## DIRECTIVE
Locate and copy all lines bearing the word "this".

Rows from a 3D scene dataset:
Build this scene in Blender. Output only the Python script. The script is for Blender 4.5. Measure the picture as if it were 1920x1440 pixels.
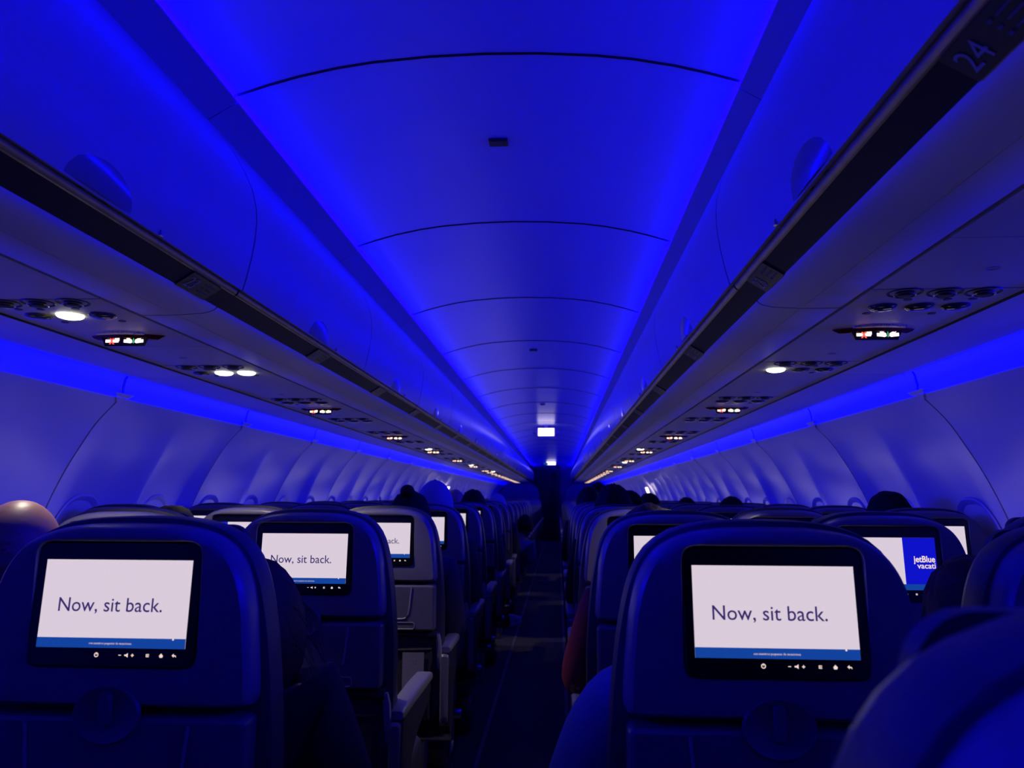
import bpy, bmesh, math, random
from mathutils import Vector, Matrix, noise
random.seed(7)
R = math.radians
PI = math.pi
C = bpy.context.scene.collection
for o in list(bpy.data.objects): bpy.data.objects.remove(o)
# ------------------------------------------------------------------ camera
sc = bpy.context.scene
camd = bpy.data.cameras.new('camera')
cam = bpy.data.objects.new('camera', camd); C.objects.link(cam)
camd.sensor_width = 36.0; camd.sensor_fit = 'HORIZONTAL'; camd.lens = 1427.53 / 1920 * 36
camd.clip_start = 0.02; camd.clip_end = 100
_a, _b, _c = R(3.4719), R(8.4622), R(0.2325)
fw = Vector((-math.sin(_a)*math.cos(_b), math.cos(_a)*math.cos(_b), math.sin(_b)))
rt = Vector((math.cos(_a), math.sin(_a), 0)); up = rt.cross(fw)
r2 = math.cos(_c)*rt + math.sin(_c)*up; u2 = -math.sin(_c)*rt + math.cos(_c)*up
m = Matrix((r2, u2, -fw)).transposed().to_4x4(); m.translation = Vector((0.1702, 0, 1.22))
cam.matrix_world = m
camd.dof.use_dof = True; camd.dof.focus_distance = 1.7; camd.dof.aperture_fstop = 7.0
sc.camera = cam
# ------------------------------------------------------------------ exposure, world, main lights
sc.view_settings.view_transform = 'Standard'; sc.view_settings.look = 'None'
sc.view_settings.gamma = 1; sc.view_settings.use_curve_mapping = False
sc.view_settings.exposure = 0.0
w = bpy.data.worlds.new('night'); sc.world = w; w.use_nodes = True
w.node_tree.nodes['Background'].inputs[0].default_value = (0.03, 0.02, 0.25, 1)
w.node_tree.nodes['Background'].inputs[1].default_value = 0.15
Y0, Y1 = -1.65, 22.6
BLUE = (0.0015, 0.0, 1.0)
def area(name, loc, d, sx, sy, power, col, spread=180):
    l = bpy.data.lights.new(name, 'AREA'); l.shape = 'RECTANGLE'; l.size = sx; l.size_y = sy
    l.energy = power; l.color = col; l.spread = R(spread)
    o = bpy.data.objects.new(name, l); C.objects.link(o); o.location = loc
    z = -Vector(d).normalized(); y = Vector((0, 1, 0)); x = y.cross(z).normalized(); y = z.cross(x)
    mm = Matrix((x, y, z)).transposed().to_4x4(); mm.translation = Vector(loc); o.matrix_world = mm
    return o
CEIL_POWER = 110.0
for s in (-1, 1):      # LED strips lying on the trim ledges, washing the ceiling
    area('ceiling_led_strip', (s*0.6045, (Y0+Y1)/2, 2.1580), (-s*1.0, 0, 0.45), 0.008, Y1-Y0, CEIL_POWER, BLUE)
    area('ceiling_edge_strip', (s*0.6085, (Y0+Y1)/2, 2.1560), (-s*1.0, 0, 0.95), 0.006, Y1-Y0, CEIL_POWER*.9, BLUE, 90)
    area('sidewall_led_strip', (s*1.348, (Y0+Y1)/2, 1.605), (-s, 0, -.13), 0.010, Y1-Y0, 46, BLUE, 46)
def spot(name, loc, target, power, col, ang, blend=0.4, size=0.02):
    l = bpy.data.lights.new(name, 'SPOT'); l.energy = power; l.color = col; l.spot_size = R(ang); l.spot_blend = blend; l.shadow_soft_size = size
    o = bpy.data.objects.new(name, l); C.objects.link(o); o.location = loc
    o.rotation_euler = (Vector(target)-Vector(loc)).to_track_quat('-Z', 'Y').to_euler()
    return o
WARM = (1.0, 0.86, 0.72)
# ------------------------------------------------------------------ materials
MATS = {}
def mat(name, col, rough=0.5, metal=0.0, coat=0.0, bump=0.0, scale=60, emit=None, es=0.0, var=0.0, spec=0.5):
    if name in MATS: return MATS[name]
    mt = bpy.data.materials.new(name); mt.use_nodes = True; nt = mt.node_tree
    b = nt.nodes['Principled BSDF']
    b.inputs['Base Color'].default_value = (*col, 1); b.inputs['Roughness'].default_value = rough
    b.inputs['Metallic'].default_value = metal; b.inputs['Coat Weight'].default_value = coat
    b.inputs['Coat Roughness'].default_value = 0.15; b.inputs['Specular IOR Level'].default_value = spec
    if emit: b.inputs['Emission Color'].default_value = (*emit, 1); b.inputs['Emission Strength'].default_value = es
    if bump or var:
        tc = nt.nodes.new('ShaderNodeTexCoord'); nz = nt.nodes.new('ShaderNodeTexNoise')
        nz.inputs['Scale'].default_value = scale; nz.inputs['Detail'].default_value = 4
        nt.links.new(tc.outputs['Object'], nz.inputs['Vector'])
        if bump:
            bp = nt.nodes.new('ShaderNodeBump'); bp.inputs['Strength'].default_value = bump; bp.inputs['Distance'].default_value = 0.002
            nt.links.new(nz.outputs['Fac'], bp.inputs['Height']); nt.links.new(bp.outputs['Normal'], b.inputs['Normal'])
        if var:
            mx = nt.nodes.new('ShaderNodeMix'); mx.data_type = 'RGBA'
            mx.inputs[6].default_value = (*[c*(1-var) for c in col], 1); mx.inputs[7].default_value = (*[min(1, c*(1+var)) for c in col], 1)
            nt.links.new(nz.outputs['Fac'], mx.inputs[0]); nt.links.new(mx.outputs[2], b.inputs['Base Color'])
    MATS[name] = mt; return mt
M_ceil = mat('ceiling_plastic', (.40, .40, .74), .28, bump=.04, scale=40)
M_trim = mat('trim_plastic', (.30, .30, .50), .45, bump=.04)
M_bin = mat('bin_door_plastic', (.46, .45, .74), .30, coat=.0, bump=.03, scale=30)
M_under = mat('bin_bottom_plastic', (.66, .62, .62), .5, bump=.08, scale=200)
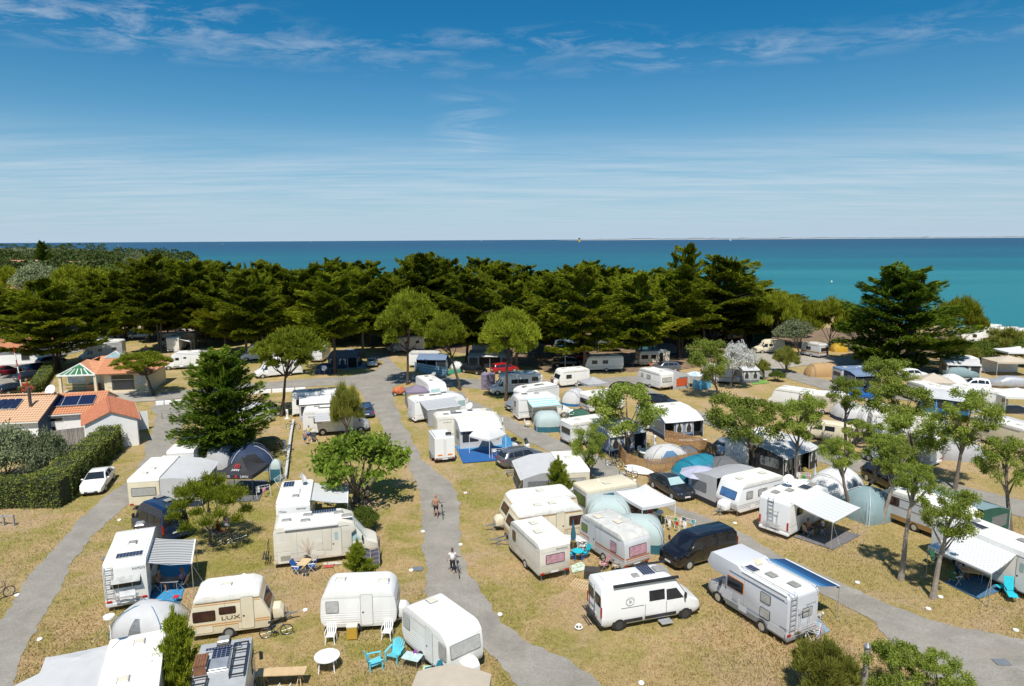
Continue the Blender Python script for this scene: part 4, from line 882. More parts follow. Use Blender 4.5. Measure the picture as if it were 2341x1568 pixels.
def bike(label,c,rz,fr=BLACKP,lean=.12,group='bicycles',name='bicycle',tyre=RUB):
 t=thing(name,label,'bicycle',c,rz,group);L_=Matrix.Rotation(lean,3,'X')
 q=lambda x,z,y=0:tuple(L_@Vector((x,y,z)));ax=L_@UY
 for x in(-.52,.54):
  mb=MB();mb.ring(q(x,.34),ax,.32,.022,22,6);wh=mb.build('tyre',tyre,t,True)
  mb=MB();mb.ring(q(x,.34),ax,.285,.010,18,4)
  for k in range(8):a=k*PI/4+.2;mb.tube([q(x,.34),q(x+.28*math.cos(a),.34+.28*math.sin(a))],.0035,4)
  mb.build('rim',ALU,wh)
 mb=MB();bb=(-.05,.28);st_=(-.2,.80);hd=(.36,.84)
 for a,b in((bb,st_),(bb,(.38,.70)),((-.17,.70),hd),((-.52,.34),bb),((-.52,.34),(-.18,.72))):mb.tube([q(*a),q(*b)],.02 if a==bb or b==hd else .013)
 mb.build('frame',fr,t);mb=MB();mb.tube([q(.33,.96),q(.38,.70),q(.54,.34)],.016);mb.build('fork',BLACKP,t)
 mb=MB();mb.tube([q(.26,1.0,-.30),q(.36,.99,-.12),q(.36,.99,.12),q(.26,1.0,.30)],.014);mb.build('handlebar',BLACKP,t)
 mb=MB();mb.tube([q(-.2,.78),q(-.22,.92)],.014);mb.obox(q(-.24,.95),L_@UX,ax,L_@UZ,.26,.15,.06);mb.build('saddle',BLACKP,t,bevel=.02)
 mb=MB();mb.cyl(q(bb[0],bb[1]),ax,.09,.02,12)
 for s in(-1,1):mb.tube([q(*bb,s*.05),q(bb[0]+s*.12,bb[1]-s*.12,s*.09)],.012);mb.obox(q(bb[0]+s*.12,bb[1]-s*.12,s*.14),L_@UX,ax,L_@UZ,.09,.09,.02)
 mb.build('crankset',BLACKP,t);return t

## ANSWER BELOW
Build this scene in Blender. Output only the Python script. The script is for Blender 4.5. Measure the picture as if it were 1920x1440 pixels.
Continue the Blender Python script for this scene: part 4, from line 882. More parts follow. Use Blender 4.5. Measure the picture as if it were 2341x1568 pixels.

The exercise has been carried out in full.